⟨

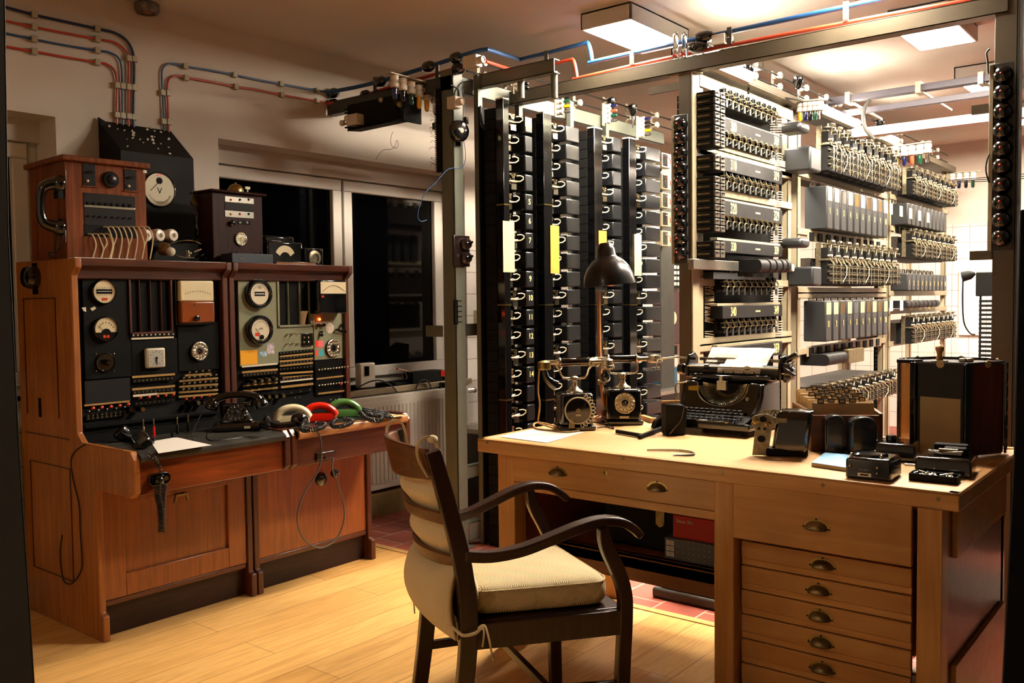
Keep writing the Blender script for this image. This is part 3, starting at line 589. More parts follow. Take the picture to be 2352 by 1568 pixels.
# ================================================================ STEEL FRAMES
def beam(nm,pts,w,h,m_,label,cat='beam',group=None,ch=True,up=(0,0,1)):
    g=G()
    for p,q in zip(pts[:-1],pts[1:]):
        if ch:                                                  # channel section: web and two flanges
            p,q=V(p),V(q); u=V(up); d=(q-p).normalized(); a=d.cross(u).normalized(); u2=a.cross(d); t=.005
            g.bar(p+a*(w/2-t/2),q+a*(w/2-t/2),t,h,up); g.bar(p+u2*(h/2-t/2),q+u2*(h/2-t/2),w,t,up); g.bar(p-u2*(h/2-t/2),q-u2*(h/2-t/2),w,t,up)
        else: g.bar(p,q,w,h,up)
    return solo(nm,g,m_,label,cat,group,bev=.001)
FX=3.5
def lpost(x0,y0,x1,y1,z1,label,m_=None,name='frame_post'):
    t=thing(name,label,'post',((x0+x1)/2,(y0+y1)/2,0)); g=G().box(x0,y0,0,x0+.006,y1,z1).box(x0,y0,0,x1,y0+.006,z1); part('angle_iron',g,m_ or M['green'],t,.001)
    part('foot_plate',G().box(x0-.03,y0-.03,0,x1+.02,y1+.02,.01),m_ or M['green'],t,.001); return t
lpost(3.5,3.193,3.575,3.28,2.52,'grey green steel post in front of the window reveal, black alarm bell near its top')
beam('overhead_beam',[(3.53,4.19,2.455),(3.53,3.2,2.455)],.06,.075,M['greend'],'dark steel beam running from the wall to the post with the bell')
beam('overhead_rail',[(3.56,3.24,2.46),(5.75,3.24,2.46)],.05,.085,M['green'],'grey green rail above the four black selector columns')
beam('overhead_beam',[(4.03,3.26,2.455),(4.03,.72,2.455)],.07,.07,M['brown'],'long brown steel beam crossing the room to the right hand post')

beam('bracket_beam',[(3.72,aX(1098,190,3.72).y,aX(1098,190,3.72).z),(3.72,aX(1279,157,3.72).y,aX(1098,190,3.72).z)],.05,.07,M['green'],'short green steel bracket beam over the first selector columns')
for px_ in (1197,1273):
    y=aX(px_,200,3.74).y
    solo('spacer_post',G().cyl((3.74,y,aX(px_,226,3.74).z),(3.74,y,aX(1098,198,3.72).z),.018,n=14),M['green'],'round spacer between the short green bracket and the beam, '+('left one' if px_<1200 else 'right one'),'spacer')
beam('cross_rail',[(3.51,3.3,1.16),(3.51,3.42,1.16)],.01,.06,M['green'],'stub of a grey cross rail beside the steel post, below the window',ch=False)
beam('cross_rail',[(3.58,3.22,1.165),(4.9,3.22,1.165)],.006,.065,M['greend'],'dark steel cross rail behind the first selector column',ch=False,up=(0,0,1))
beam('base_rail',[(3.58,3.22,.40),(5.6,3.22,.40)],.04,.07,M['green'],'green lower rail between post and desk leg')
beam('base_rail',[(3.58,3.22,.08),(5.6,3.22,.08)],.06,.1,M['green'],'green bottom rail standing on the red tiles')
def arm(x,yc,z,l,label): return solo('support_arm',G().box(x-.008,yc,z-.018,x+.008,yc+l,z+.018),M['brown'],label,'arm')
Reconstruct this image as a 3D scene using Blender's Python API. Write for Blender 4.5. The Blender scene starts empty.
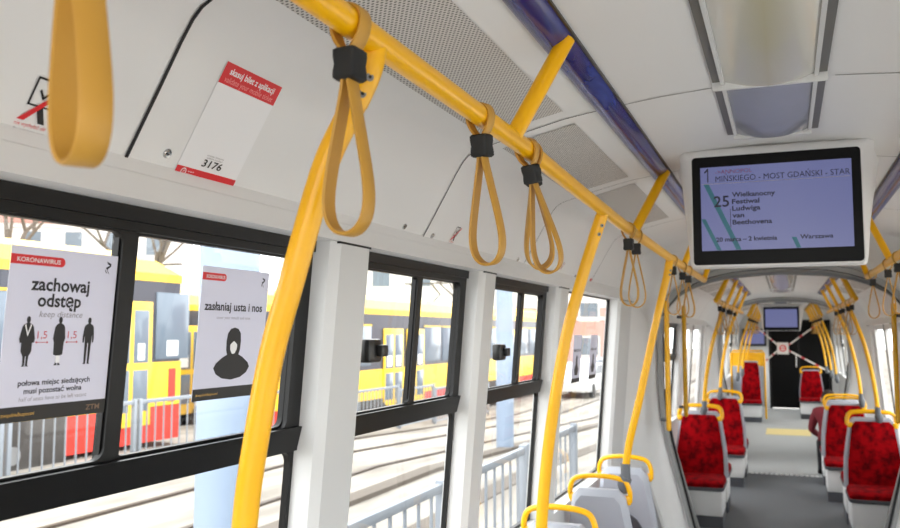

⟩

Starting at the top of the listing above, reproduce each line up to and including the one with "right hand post')"; omit the pictures.

Keep writing the Blender script for this image. This is part 3, starting at line 589. More parts follow. Take the picture to be 2352 by 1568 pixels.
# ================================================================ STEEL FRAMES
def beam(nm,pts,w,h,m_,label,cat='beam',group=None,ch=True,up=(0,0,1)):
    g=G()
    for p,q in zip(pts[:-1],pts[1:]):
        if ch:                                                  # channel section: web and two flanges
            p,q=V(p),V(q); u=V(up); d=(q-p).normalized(); a=d.cross(u).normalized(); u2=a.cross(d); t=.005
            g.bar(p+a*(w/2-t/2),q+a*(w/2-t/2),t,h,up); g.bar(p+u2*(h/2-t/2),q+u2*(h/2-t/2),w,t,up); g.bar(p-u2*(h/2-t/2),q-u2*(h/2-t/2),w,t,up)
        else: g.bar(p,q,w,h,up)
    return solo(nm,g,m_,label,cat,group,bev=.001)
FX=3.5
def lpost(x0,y0,x1,y1,z1,label,m_=None,name='frame_post'):
    t=thing(name,label,'post',((x0+x1)/2,(y0+y1)/2,0)); g=G().box(x0,y0,0,x0+.006,y1,z1).box(x0,y0,0,x1,y0+.006,z1); part('angle_iron',g,m_ or M['green'],t,.001)
    part('foot_plate',G().box(x0-.03,y0-.03,0,x1+.02,y1+.02,.01),m_ or M['green'],t,.001); return t
lpost(3.5,3.193,3.575,3.28,2.52,'grey green steel post in front of the window reveal, black alarm bell near its top')
beam('overhead_beam',[(3.53,4.19,2.455),(3.53,3.2,2.455)],.06,.075,M['greend'],'dark steel beam running from the wall to the post with the bell')
beam('overhead_rail',[(3.56,3.24,2.46),(5.75,3.24,2.46)],.05,.085,M['green'],'grey green rail above the four black selector columns')
beam('overhead_beam',[(4.03,3.26,2.455),(4.03,.72,2.455)],.07,.07,M['brown'],'long brown steel beam crossing the room to the right hand post')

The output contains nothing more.